At some point during undergrad, I stumbled upon an Emerson speech called “The American Scholar” and decided to read it as a kind of “kick-off” to the school year. I liked it so much that I resolved to read it every year since. Which is a good thing, because every year I forget what it was that Emerson was telling me the year before.

But not this year! This year is different! I’ve discovered a foolproof technique that will make scraps of information stick to the brain like Michele Bachmann talking points.

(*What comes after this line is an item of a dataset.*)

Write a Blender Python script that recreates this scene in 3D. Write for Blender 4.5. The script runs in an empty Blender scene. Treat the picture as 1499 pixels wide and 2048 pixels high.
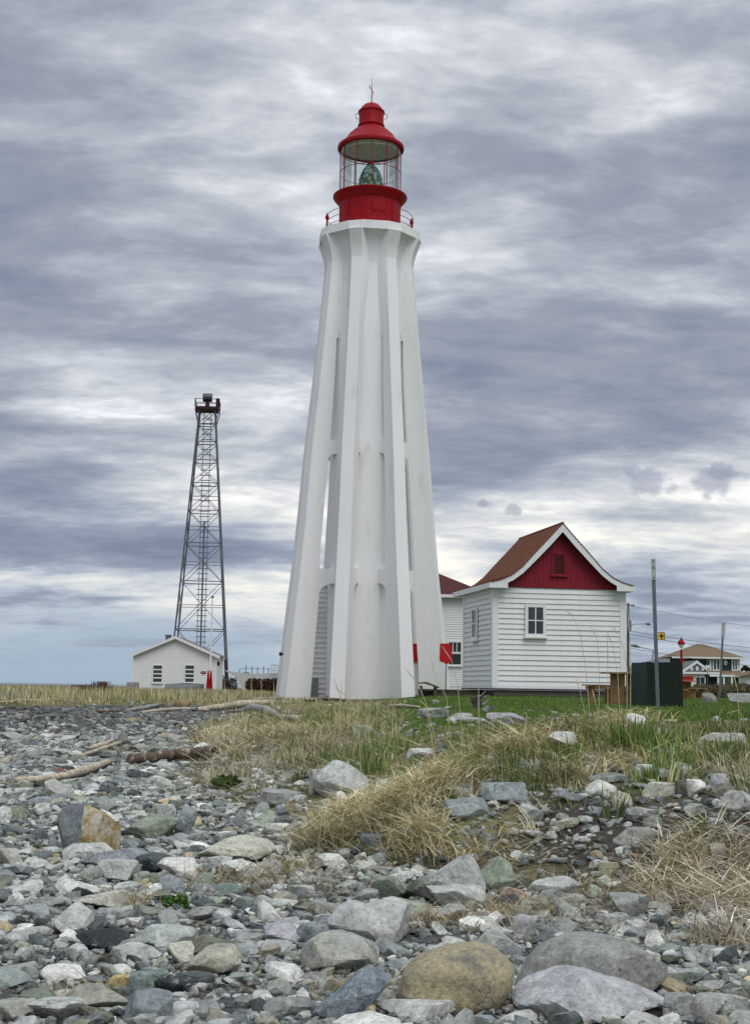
import bpy, math, random
import numpy as np
from mathutils import Matrix, Vector, Euler

# ------------------------------------------------------------------ camera, world, sun, exposure
scene = bpy.context.scene
COL = scene.collection
R = math.radians
F, CX, CY = 2800.0, 749.5, 1024.0            # focal length and centre in pixels of the 1499x2048 photograph
PITCH, ROLL, CAMZ = 7.165, 0.87, 1.5
cam_data = bpy.data.cameras.new('camera')
cam = bpy.data.objects.new('camera', cam_data)
COL.objects.link(cam)
cam_data.sensor_fit = 'VERTICAL'; cam_data.sensor_height = 24.0; cam_data.lens = 24.0 * F / 2048.0
cam_data.clip_start = 0.1; cam_data.clip_end = 30000
CM = Matrix.Rotation(R(90 + PITCH), 4, 'X') @ Matrix.Rotation(R(ROLL), 4, 'Z')
cam.matrix_world = Matrix.Translation((0, 0, CAMZ)) @ CM
scene.camera = cam

SUN_EL, SUN_AZ = 52.0, 205.0                  # azimuth clockwise from +Y: behind the camera, slightly to its right... see sun_dir
sd = bpy.data.lights.new('sun', 'SUN'); sd.energy = 0.95; sd.angle = R(35); sd.color = (1.0, 0.97, 0.92)
sun = bpy.data.objects.new('sun', sd); COL.objects.link(sun)
sun_dir = Vector((0.42 * math.cos(R(SUN_EL)), -0.9 * math.cos(R(SUN_EL)), math.sin(R(SUN_EL))))
sun.rotation_euler = sun_dir.to_track_quat('Z', 'Y').to_euler()

scene.view_settings.view_transform = 'Standard'
scene.view_settings.look = 'None'
scene.view_settings.exposure = 0.46
scene.view_settings.gamma = 1.0
scene.view_settings.use_curve_mapping = False

def nd(nt, typ, **kw):
    n = nt.nodes.new(typ)
    for k, v in kw.items():
        setattr(n, k, v)
    return n

def mth(nt, op, a, b=None, clamp=False):
    n = nt.nodes.new('ShaderNodeMath'); n.operation = op; n.use_clamp = clamp
    for i, x in enumerate((a, b)):
        if x is None: continue
        if isinstance(x, (int, float)): n.inputs[i].default_value = x
        else: nt.links.new(x, n.inputs[i])
    return n.outputs[0]

def ramp(nt, fac, stops, interp='LINEAR'):
    n = nt.nodes.new('ShaderNodeValToRGB'); n.color_ramp.interpolation = interp
    el = n.color_ramp.elements
    while len(el) < len(stops): el.new(0.5)
    for e, (p, c) in zip(el, stops):
        e.position = p
        e.color = (c, c, c, 1) if isinstance(c, (int, float)) else (*c, 1)
    nt.links.new(fac, n.inputs[0])
    return n.outputs[0]

def mixc(nt, fac, a, b, mode='MIX'):
    n = nt.nodes.new('ShaderNodeMix'); n.data_type = 'RGBA'; n.blend_type = mode
    for sock, x in ((n.inputs[0], fac), (n.inputs[6], a), (n.inputs[7], b)):
        if isinstance(x, (int, float)): sock.default_value = x
        elif isinstance(x, tuple): sock.default_value = (*x, 1)
        else: nt.links.new(x, sock)
    return n.outputs[2]

world = bpy.data.worlds.new('World'); scene.world = world
world.use_nodes = True
nt = world.node_tree; nt.nodes.clear()
out = nd(nt, 'ShaderNodeOutputWorld'); bg = nd(nt, 'ShaderNodeBackground'); bg.inputs[1].default_value = 0.1
nt.links.new(bg.outputs[0], out.inputs[0])
sky = nd(nt, 'ShaderNodeTexSky'); sky.sky_type = 'NISHITA'; sky.sun_disc = False
sky.sun_elevation = R(SUN_EL); sky.sun_rotation = math.atan2(sun_dir.x, sun_dir.y)
sky.air_density = 1.0; sky.dust_density = 1.5
tc = nd(nt, 'ShaderNodeTexCoord'); sep = nd(nt, 'ShaderNodeSeparateXYZ')
nt.links.new(tc.outputs['Generated'], sep.inputs[0])
SX, SY, SZ = sep.outputs
zc = mth(nt, 'MAXIMUM', SZ, 0.0)
den = mth(nt, 'ADD', zc, 0.20)
u = mth(nt, 'DIVIDE', SX, den); v = mth(nt, 'DIVIDE', SY, den)
def cloud_noise(su, sv, ou, ov, scale, detail, rough, dist):
    cmb = nd(nt, 'ShaderNodeCombineXYZ')
    nt.links.new(mth(nt, 'ADD', mth(nt, 'MULTIPLY', u, su), ou), cmb.inputs[0])
    nt.links.new(mth(nt, 'ADD', mth(nt, 'MULTIPLY', v, sv), ov), cmb.inputs[1])
    n = nd(nt, 'ShaderNodeTexNoise'); n.inputs['Scale'].default_value = scale
    n.inputs['Detail'].default_value = detail; n.inputs['Roughness'].default_value = rough
    n.inputs['Distortion'].default_value = dist
    nt.links.new(cmb.outputs[0], n.inputs['Vector'])
    return n.outputs['Fac']
big = cloud_noise(0.95, 1.3, 8.8, 6.3, 1.2, 3.0, 0.45, 0.3)
mid = cloud_noise(0.9, 1.5, 7.9, 3.3, 3.4, 8.0, 0.56, 0.3)
fine = cloud_noise(1.0, 1.5, 1.3, 7.7, 12.0, 7.0, 0.6, 0.3)
dens = mth(nt, 'ADD', mth(nt, 'MULTIPLY', big, 0.50), mth(nt, 'ADD', mth(nt, 'MULTIPLY', mid, 0.38), mth(nt, 'MULTIPLY', fine, 0.14)))
# larger banks of thicker and thinner cloud
def rdir(px, py):
    l = CM.to_3x3() @ Vector(((px - CX) / F, (CY - py) / F, -1.0)); return l.normalized()
def bank(px, py, rx, ry, warp=None):
    c = rdir(px, py)
    dx = mth(nt, 'MULTIPLY', mth(nt, 'SUBTRACT', SX, c.x), F / rx); dz = mth(nt, 'MULTIPLY', mth(nt, 'SUBTRACT', SZ, c.z), F / ry)
    d2 = mth(nt, 'ADD', mth(nt, 'MULTIPLY', dx, dx), mth(nt, 'MULTIPLY', dz, dz))
    if warp is not None: return d2
    return mth(nt, 'MULTIPLY', mth(nt, 'POWER', 2.718, mth(nt, 'MULTIPLY', d2, -1.0)), mth(nt, 'GREATER_THAN', SY, 0.0))
for px_, py_, rx_, ry_, am in ((200, 105, 150, 60, -.045), (1250, 60, 260, 90, .045), (900, 30, 500, 90, .05), (950, 535, 190, 60, -.065), (1390, 300, 140, 50, -.04), (100, 500, 220, 60, -.02), (200, 800, 240, 60, -.03),
        (480, 1010, 190, 45, -.045), (1380, 870, 240, 60, -.045), (1130, 960, 220, 40, -.035), (900, 1110, 110, 30, -.05), (430, 690, 260, 45, .05), (1100, 710, 380, 50, .045), (240, 1095, 380, 42, .085), (450, 180, 180, 80, .03), (1280, 430, 240, 70, .035),
        (60, 430, 150, 60, .02), (900, 220, 230, 90, .02), (300, 890, 240, 40, .03), (620, 560, 200, 70, .015)):
    dens = mth(nt, 'ADD', dens, mth(nt, 'MULTIPLY', bank(px_, py_, rx_, ry_), am))
# thick parts dark blue-grey, thin parts pale
K = 8.8
cloud = ramp(nt, dens, [(0.39, (0.82, 0.83, 0.86)), (0.435, (0.57, 0.59, 0.635)), (0.487, (0.39, 0.415, 0.465)), (0.54, (0.275, 0.30, 0.36)), (0.62, (0.19, 0.22, 0.295)), (0.72, (0.13, 0.155, 0.22))])
# towards the horizon the deck is seen edge on: brighter cream gaps between bands
low = ramp(nt, dens, [(0.40, (0.90, 0.86, 0.76)), (0.46, (0.66, 0.67, 0.67)), (0.52, (0.42, 0.46, 0.53)), (0.58, (0.25, 0.29, 0.38)), (0.68, (0.16, 0.19, 0.27))])
lowmask = ramp(nt, zc, [(0.05, 1.0), (0.20, 0.0)], 'EASE')
cloud = mixc(nt, lowmask, cloud, low)
# far clear strip over the sea, mostly on the left
leftm = ramp(nt, mth(nt, 'ADD', mth(nt, 'MULTIPLY', SX, -1.0), 0.5), [(0.40, 0.35), (0.62, 1.0)], 'EASE')
strip = ramp(nt, mth(nt, 'ADD', zc, mth(nt, 'MULTIPLY', mth(nt, 'SUBTRACT', mid, 0.5), 0.09)), [(0.012, 1.0), (0.072, 0.0)], 'EASE')
skyc = mixc(nt, mth(nt, 'MULTIPLY', strip, leftm), cloud, (0.31, 0.40, 0.50))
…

It comes from EDUCASE, an academic technology professionals’ organization, which puts out mini-briefs on new technologies titled “7 Things You Should Know About…[whatever it is you should know about]”. This is obviously a stroke of sheer genius because, as I learned in PSY 1001 last year (yeah, took me a while to finally fit that in), human beings are virtually incapable of remembering things in chunks larger than seven. It just ain’t gonna happen. And even seven can cause some head-scratching.

* * *
So, I’m going to capitalize on that as a leitmotif and apply it to Emerson. In that spirit, here’s my rendition of Emerson’s “7 Things You Should Know About Being an American Scholar”:

1) Americans rock at the pragmatic sciences, but Europeans laugh at us because they think we’re crappy philosophers. Show them they’re wrong!

2) People can either be drones and slaves to their work, or they can be vibrant, whole beings with broad scope and curiosity. Don’t be the former.

3) True scholars will look to nature, to history, and to concrete action as their sources of inspiration.

4) If you want to be a scholar, stop sitting around reading books and just go DO stuff.

5) Maybe, if you’re bored or depressed or uninspired one day, it’s okay to just sit down and read a book. But after that, you’d better pick yourself up and go DO stuff.

6) If you talk a lot instead of just going and DOING stuff, you’ll come off as a phony.

7) Formal institutions of learning can be kind of “blah”. We need to make them more exciting so we can “set the hearts of youth on flame”. (Metaphorically speaking, of course.)

* * *
And, in the spirit of completeness and modernization, here’s my response of “2 Things Emerson Should Know About Being an American Scholar”:

1) You make scholars sound like lone-suffering sailors shipwrecked in a sea of idiocy and paddling along with nothing but the beacon of their own noble brains to guide them. Kinda hyperbolic. Cut the “power words” and masculine diction. It makes you sound like you’re trying to resolve some personal issues from all those years you got picked on on the playground for being a “nerd”.

2) With all your “rugged individualist” characterizations of the Scholar, you say nothing about the process of creating scholarship in community. Today’s problems are so networked and complex that we have to confront them with collaborative knowledge. We can’t all just go our own noble, solitary scholarly ways and have everything just be cool. You didn’t have global warming back in your day, so I suppose I can excuse the oversight. Still, something to think about.